Column: How to capture the northern dark

by |
04/21/2013 8:30 AM |
Orion in Cutchogue

TIM KELLY PHOTO | Orion constellation as seen from along the Sound shore in Cutchogue.

So there I was, standing on the Sound shore in Cutchogue Saturday night, looking out over the inky sky and black water, minding me own business and freezing me shamrocks off.

Why, in the name of all that’s good and holy, am I out here by myself with a sharp wind cutting right through me? I might have said that out loud, but so what?

There was no one else anywhere near to hear some fool muttering to himself as he stood next to a tripod-mounted Nikon with a camera case on his shoulder to keep it off the coarse sand still damp from the receding tide.

Why? Because I actually bought into the hype that the northern lights, the elusive and eerily beautiful aurora borealis (dawn of the north), would be visible on Long Island thanks to a large solar flare that erupted Thursday.

The northern lights are usually seen, well, in the north — in places such as Alaska, Canada and Scandinavia.

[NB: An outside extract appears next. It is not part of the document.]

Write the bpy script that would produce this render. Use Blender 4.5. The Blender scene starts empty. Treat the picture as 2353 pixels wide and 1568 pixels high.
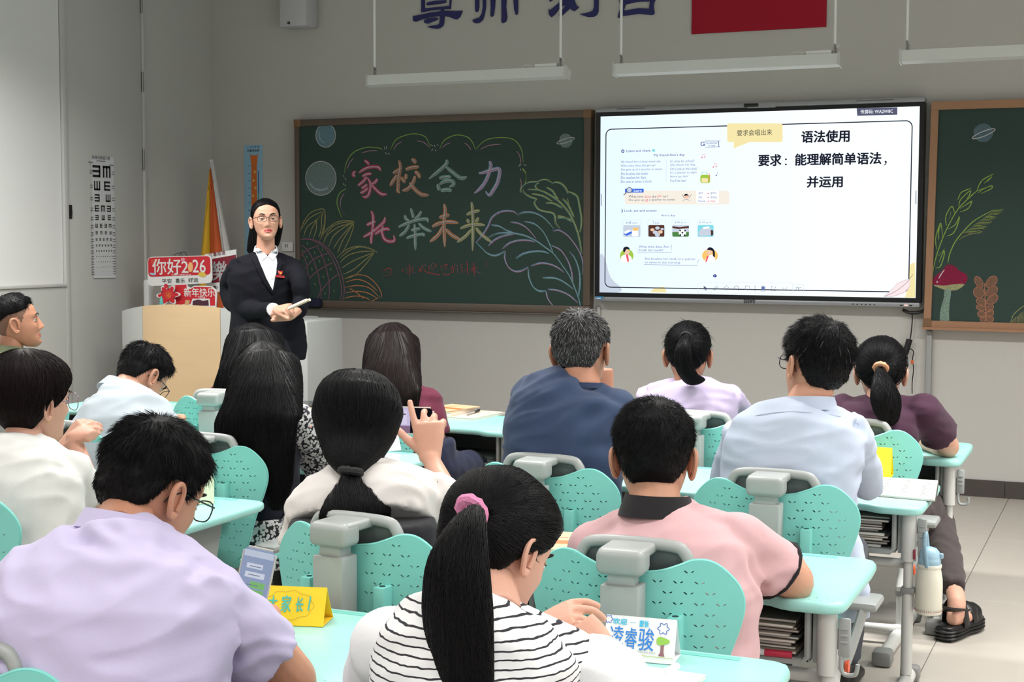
import bpy, bmesh, math, random
import numpy as np
from mathutils import Vector, Matrix, Euler, Quaternion
from mathutils import noise as mnoise
from mathutils.bvhtree import BVHTree
from mathutils.geometry import delaunay_2d_cdt
S = bpy.context.scene
COL = S.collection
random.seed(7)
RNG = np.random.default_rng(7)
PI = math.pi

# ---------------------------------------------------------------- camera
FPX, YAW, PITCH, ROLL, CAMH = 3349.83, 0.40596, -0.07069, 0.00243, 1.4492
YW = 8.524            # front wall
XL = -5.933           # left wall
fw = Vector((-math.sin(YAW)*math.cos(PITCH), math.cos(YAW)*math.cos(PITCH), math.sin(PITCH)))
r0 = Vector((math.cos(YAW), math.sin(YAW), 0)); u0 = r0.cross(fw)
rt = r0*math.cos(ROLL) + u0*math.sin(ROLL); up = -r0*math.sin(ROLL) + u0*math.cos(ROLL)
CO = Vector((0, 0, CAMH))
cam = bpy.data.cameras.new('camera'); cam.sensor_width = 36; cam.lens = FPX*36/2353
cam.clip_start = 0.05; cam.clip_end = 60
camo = bpy.data.objects.new('camera', cam); COL.objects.link(camo)
M = Matrix((rt, up, -fw)).transposed().to_4x4(); M.translation = CO
camo.matrix_world = M; S.camera = camo

def ray(px, py):
    return (fw*FPX + rt*(px-1176.5) + up*(784-py)).normalized()
def at(px, py, Y):
    d = ray(px, py); return CO + d*(Y/d.y)
def atx(px, py, X):
    d = ray(px, py); return CO + d*(X/d.x)
def atz(px, py, z):
    d = ray(px, py); return CO + d*((z-CAMH)/d.z)

# ---------------------------------------------------------------- world, lights, exposure
w = bpy.data.worlds.new('world'); S.world = w; w.use_nodes = True
w.node_tree.nodes['Background'].inputs[0].default_value = (0.80, 0.88, 1.0, 1)
w.node_tree.nodes['Background'].inputs[1].default_value = 0.25
def area(name, loc, rot, sx, sy, power, col=(1, 1, 1), spread=180):
    l = bpy.data.lights.new(name, 'AREA'); l.shape = 'RECTANGLE'; l.size = sx; l.size_y = sy
    l.energy = power; l.color = col; l.spread = math.radians(spread)
    o = bpy.data.objects.new(name, l); o.location = loc; o.rotation_euler = rot; COL.objects.link(o); return o
LP = 34
for lx in (-4.6, -2.3, 0.0, 2.0):
    for ly, lk in ((-1.6, .85), (0.6, .46), (2.8, .52), (5.3, 1.62)):
        area('ceiling_lamp_light', (lx, ly, 3.02), (0, 0, 0), 1.2, 0.3, LP*lk, (1.0, 0.985, 0.96), 144)
# daylight from the windows of the right-hand wall
area('window_daylight', (3.35, 1.8, 1.75), (0, math.radians(90), 0), 1.5, 7.0, 62, (0.93, 0.97, 1.0))
S.view_settings.view_transform = 'Standard'; S.view_settings.look = 'None'
S.view_settings.gamma = 1; S.view_settings.exposure = 0.27
S.view_settings.use_curve_mapping = False
S.cycles.max_bounces = 5; S.cycles.diffuse_bounces = 3; S.cycles.glossy_bounces = 2
S.cycles.transparent_max_bounces = 16; S.cycles.caustics_reflective = False; S.cycles.caustics_refractive = False
S.cycles.use_denoising = True

# ---------------------------------------------------------------- materials
def lin(c):
    return tuple(((v/255)/12.92 if v/255 <= 0.04045 else ((v/255+0.055)/1.055)**2.4) for v in c[:3])
MATS = {}
def mat(name, col, rough=0.6, spec=0.5, metal=0.0, noise=None, bump=None, emit=0, alpha=1, coat=0, sheen=0, trans=0):
    """col sRGB 0-255. noise=(scale, amount); bump=(scale, strength, stretch xyz)"""
    if name in MATS: return MATS[name]
    m = bpy.data.materials.new(name); m.use_nodes = True; nt = m.node_tree; b = nt.nodes['Principled BSDF']
    c = (*lin(col), 1); b.inputs['Base Color'].default_value = c
    b.inputs['Roughness'].default_value = rough; b.inputs['Metallic'].default_value = metal
    b.inputs['Specular IOR Level'].default_value = spec; b.inputs['Alpha'].default_value = alpha
    b.inputs['Coat Weight'].default_value = coat; b.inputs['Transmission Weight'].default_value = trans
    if sheen: b.inputs['Sheen Weight'].default_value = sheen
    if emit:
        b.inputs['Emission Color'].default_value = c; b.inputs['Emission Strength'].default_value = emit
    if noise or bump:
        tc = nt.nodes.new('ShaderNodeTexCoord')
    if noise:
        n = nt.nodes.new('ShaderNodeTexNoise'); n.inputs['Scale'].default_value = noise[0]; n.inputs['Detail'].default_value = 4
        if len(noise) > 2:
            mp = nt.nodes.new('ShaderNodeMapping'); mp.inputs['Scale'].default_value = noise[2]
            nt.links.new(tc.outputs['Object'], mp.inputs[0]); nt.links.new(mp.outputs[0], n.inputs[0])
        else: nt.links.new(tc.outputs['Object'], n.inputs[0])
        mx = nt.nodes.new('ShaderNodeMix'); mx.data_type = 'RGBA'
        a = noise[1]
        mx.inputs[6].default_value = tuple(max(0, v*(1-a)) for v in c[:3])+(1,)
        mx.inputs[7].default_value = tuple(min(1, v*(1+a)) for v in c[:3])+(1,)
        nt.links.new(n.outputs[0], mx.inputs[0]); nt.links.new(mx.outputs[2], b.inputs['Base Color'])
    if bump:
        n = nt.nodes.new('ShaderNodeTexNoise'); n.inputs['Scale'].default_value = bump[0]; n.inputs['Detail'].default_value = 3
        mp = nt.nodes.new('ShaderNodeMapping'); mp.inputs['Scale'].default_value = bump[2] if len(bump) > 2 else (1, 1, 1)
        nt.links.new(tc.outputs['Object'], mp.inputs[0]); nt.links.new(mp.outputs[0], n.inputs[0])
        bp = nt.nodes.new('ShaderNodeBump'); bp.inputs['Strength'].default_value = bump[1]; bp.inputs['Distance'].default_value = 0.01
        nt.links.new(n.outputs[0], bp.inputs['Height']); nt.links.new(bp.outputs[0], b.inputs['Normal'])
    MATS[name] = m; return m

def chalk(name, col, dens=0.55):
    if name in MATS: return MATS[name]
    m = mat(name, col, 0.95, 0.1); nt = m.node_tree; b = nt.nodes['Principled BSDF']
    tc = nt.nodes.new('ShaderNodeTexCoord'); n = nt.nodes.new('ShaderNodeTexNoise'); n.inputs['Scale'].default_value = 260
    nt.links.new(tc.outputs['Object'], n.inputs[0])
    r = nt.nodes.new('ShaderNodeMapRange'); r.inputs[1].default_value = 0.35; r.inputs[2].default_value = 0.65
    r.inputs[3].default_value = max(0, dens-0.25); r.inputs[4].default_value = min(1, dens+0.3)
    nt.links.new(n.outputs[0], r.inputs[0]); nt.links.new(r.outputs[0], b.inputs['Alpha']); return m

# ---------------------------------------------------------------- objects
def tag(o, label=None, cat=None, group=None, kind=None):
    if label: o['label'] = label
    if cat: o['category'] = cat
    if group: o['group'] = group
    if kind: o['kind'] = kind
    return o
def thing(name, label, cat, loc=(0, 0, 0), rotz=0, group=None):
    o = bpy.data.objects.new(name, None); o.empty_display_size = 0.05; COL.objects.link(o)
    o.location = loc; o.rotation_euler = (0, 0, rotz); return tag(o, label, cat, group)
def link(name, me, parent=None, world=True):
    o = bpy.data.objects.new(name, me); COL.objects.link(o)
    if parent is not None:
        o.parent = parent
        if world:
            L = Vector((0, 0, 0)); q = parent
            while q is not None: L += q.location; q = q.parent
            o.location = -L
    return o
class MB:
    def __init__(s): s.v = []; s.f = []; s.m = []; s.sm = []
    def add(s, v, f, m=0, smooth=False):
        n = len(s.v); s.v.extend([tuple(p) for p in v]); s.f.extend([tuple(i+n for i in q) for q in f])
        s.m.extend([m]*len(f)); s.sm.extend([smooth]*len(f)); return s
    def box(s, lo, hi, m=0):
        x0, y0, z0 = lo; x1, y1, z1 = hi
        v = [(x0,y0,z0),(x1,y0,z0),(x1,y1,z0),(x0,y1,z0),(x0,y0,z1),(x1,y0,z1),(x1,y1,z1),(x0,y1,z1)]
        return s.add(v, [(0,3,2,1),(4,5,6,7),(0,1,5,4),(1,2,6,5),(2,3,7,6),(3,0,4,7)], m)
    def rbox(s, lo, hi, r=0.005, m=0, seg=2, smooth=True):
        bm = bmesh.new(); bmesh.ops.create_cube(bm, size=1)
        for q in bm.verts:
            q.co = Vector([(lo[i]+hi[i])/2 + q.co[i]*(hi[i]-lo[i]) for i in range(3)])
        bmesh.ops.bevel(bm, geom=bm.edges[:], offset=r, segments=seg, affect='EDGES', profile=0.5)
        bm.verts.index_update()
        bm.normal_update()
        n0 = len(s.f); s.add([q.co for q in bm.verts], [[q.index for q in f.verts] for f in bm.faces], m, smooth)
        for i, f in enumerate(bm.faces):
            if max(abs(c) for c in f.normal) > .999: s.sm[n0+i] = False
        bm.free(); return s
    def tube(s, pts, r, n=10, m=0, cap=True, closed=False, flat=None, smooth=True):
        """r scalar or list; flat=(a,b) scales section; ring frames by parallel transport"""
        P = [Vector(p) for p in pts]; k = len(P)
        R = [r]*k if not hasattr(r, '__len__') else list(r)
        T = []
        for i in range(k):
            a = P[(i-1) % k] if (closed or i > 0) else P[i]; b = P[(i+1) % k] if (closed or i < k-1) else P[i]
            T.append((b-a).normalized())
        N = T[0].orthogonal().normalized() if flat is None or len(flat) < 3 else (Vector(flat[2])-T[0]*Vector(flat[2]).dot(T[0])).normalized()
        V = []
        for i in range(k):
            if i: N = (N - T[i]*N.dot(T[i])).normalized()
            B = T[i].cross(N); fa, fb = (1, 1) if flat is None else flat[:2]
            for j in range(n):
                a = 2*PI*j/n; V.append(P[i] + N*(math.cos(a)*R[i]*fa) + B*(math.sin(a)*R[i]*fb))
        F = []
        for i in range(k-1 if not closed else k):
            for j in range(n):
                a = i*n+j; b = i*n+(j+1) % n; c = ((i+1) % k)*n+(j+1) % n; d = ((i+1) % k)*n+j
                F.append((a, b, c, d))
        if cap and not closed:
            F.append(tuple(range(n-1, -1, -1))); F.append(tuple((k-1)*n+j for j in range(n)))
        return s.add(V, F, m, smooth)
    def lathe(s, prof, c=(0, 0, 0), n=24, m=0, axis=None):
        """prof list (r,z)"""
        V = []; F = []; k = len(prof); Q = Quaternion() if axis is None else Vector((0, 0, 1)).rotation_difference(Vector(axis))
        for r, z in prof:
            for j in range(n):
                a = 2*PI*j/n; V.append(Vector(c) + Q @ Vector((r*math.cos(a), r*math.sin(a), z)))
        for i in range(k-1):
            for j in range(n): F.append((i*n+j, i*n+(j+1) % n, (i+1)*n+(j+1) % n, (i+1)*n+j))
        F.append(tuple(range(n-1, -1, -1))); F.append(tuple((k-1)*n+j for j in range(n)))
        return s.add(V, F, m, True)
    def prism(s, poly, ax, a, b, m=0, smooth=False):
        """poly 2D list; extruded along axis ax from a to b. the 2D coords are the two other axes in xyz order"""
        def mk(p, t):
            q = list(p); q.insert(ax, t); return tuple(q)
        n = len(poly); V = [mk(p, a) for p in poly]+[mk(p, b) for p in poly]
        F = [tuple(range(n-1, -1, -1)), tuple(range(n, 2*n))]+[(i, (i+1) % n, n+(i+1) % n, n+i) for i in range(n)]
        s.add(V, F, m, smooth); return s
    def ell(s, c, r, m=0, nu=16, nv=10, R=None):
        V = []; F = []; R = R or Matrix.Identity(3)
        for i in range(nv+1):
            t = PI*i/nv
            for j in range(nu):
                a = 2*PI*j/nu; V.append(Vector(c)+R @ Vector((r[0]*math.sin(t)*math.cos(a), r[1]*math.sin(t)*math.sin(a), r[2]*math.cos(t))))
        for i in range(nv):
            for j in range(nu): F.append((i*nu+j, (i+1)*nu+j, (i+1)*nu+(j+1) % nu, i*nu+(j+1) % nu))
        return s.add(V, F, m, True)
    def mesh(s, name, mats):
        me = bpy.data.meshes.new(name); me.from_pydata(s.v, [], s.f)
        for q in (mats if isinstance(mats, (list, tuple)) else [mats]): me.materials.append(q)
        me.polygons.foreach_set('material_index', s.m); me.polygons.foreach_set('use_smooth', s.sm)
        me.update(); 
        if any(s.sm):
            try: me.set_sharp_from_angle(angle=math.radians(42))
            except Exception: pass
        return me
    def build(s, name, mats, parent=None, world=True):
        return link(name, s.mesh(name, mats), parent, world)
def fixn(me):
    bm = bmesh.new(); bm.from_mesh(me); bmesh.ops.recalc_face_normals(bm, faces=bm.faces[:]); bm.to_mesh(me); bm.free(); return me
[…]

The North Fork usually ain’t north enough. But what the heck, the forecast for an awesome aurora was all over the Internet so it had to be true, right?

Yeah, well, no. OK, some basic science. A solar flare is a large release of energy from the sun in the form of electrons, ions and other stuff I never studied in 19th Century Romantic Poets. They go hurtling through space — particles, not poets — sometimes in our direction.

After a journey of 93 million miles, which is hard to imagine unless you’ve ever been stuck in traffic on the Belt Parkway in Brooklyn, the particles are drawn toward the magnetic north and south poles.

Some pass through the earth’s magnetic field, which shields us from dangerous radiation, and when they interact with oxygen and nitrogen molecules, they produce that weird glow, often in the shape of a billowing green curtain. The sun is always shedding highly energized particles, so aurora displays are common in some parts of the world.

I once witnessed an absolutely mind-blowing display of the northern lights, with a tripod-mounted Nikon by my side, but I have no photographic record of it. When I lumbered down to the Sound in my F-150 pickup Saturday night I did so in search of a possible cover photo, but also, and more important, of photographic redemption.

In 1982, me oldest brother Mike rented a house in Southwest Harbor on Maine’s Mount Desert Island, the home of Bar Harbor and Acadia National Park. He was kind enough to invite me and the Mrs. and our then 4-month-old son to join his family for a week.

One evening at dinner we talked about things we’d like to do, basically a bucket list long before someone coined that term. My list was pretty mild and did not contain anything like stealing a Rolls Royce convertible, driving out to Las Vegas and running off to Tijuana with a couple of show girls. OK, I may have thought it, but I never said it.

Anyway, I allowed as how I always wanted to see a whale in the wild and witness the northern lights. (Told ya they were mild.) Later as I was reading in bed Mike knocked on the door. You’re never gonna believe it, he said. The guy on the 11 o’clock news said there could be a great display of northern lights — tonight!

I leaped out of bed, threw on some jeans and off we raced toward Cadillac Mountain, some 1,528 feet up.

There, hanging in the sky just above Bar Harbor, I saw the green shimmering curtain. Oh. My. God. Not just there, everywhere. The entire sky pulsed with auroral displays. Overhead, to the east, to the west. I stood, mouth agape like a dead snapper, looking — south — at the northern lights.

I aimed my telephoto lens toward Bar Harbor, and in the viewfinder I saw an image from National Geographic. But it wasn’t to be. There wasn’t a cloud in the moonless sky, but the wind was blowing something fierce, or as they say in Maine, wicked haaaad.

The tripod shook like I did on my first date. When back home I rushed to get the film developed, but alas, there was nothing even remotely resembling northern lights. It was all a blur of street lights. Fudge! When would I ever get another opportunity like that?

On the 13th of Never, that’s when. That’s why this solar flair thing got me going, but with the same disappointing results. Out of sheer boredom I took a few shots of the Orion Constellation with the crescent moon, which in a time-lapse exposure looked like a fuzzy piece of white lint. Yeah, Sky & Telescope magazine won’t be texting me anytime soon.

Hey, when’s Comet Halley due back? 2062? I’ll be 108, but it could happen.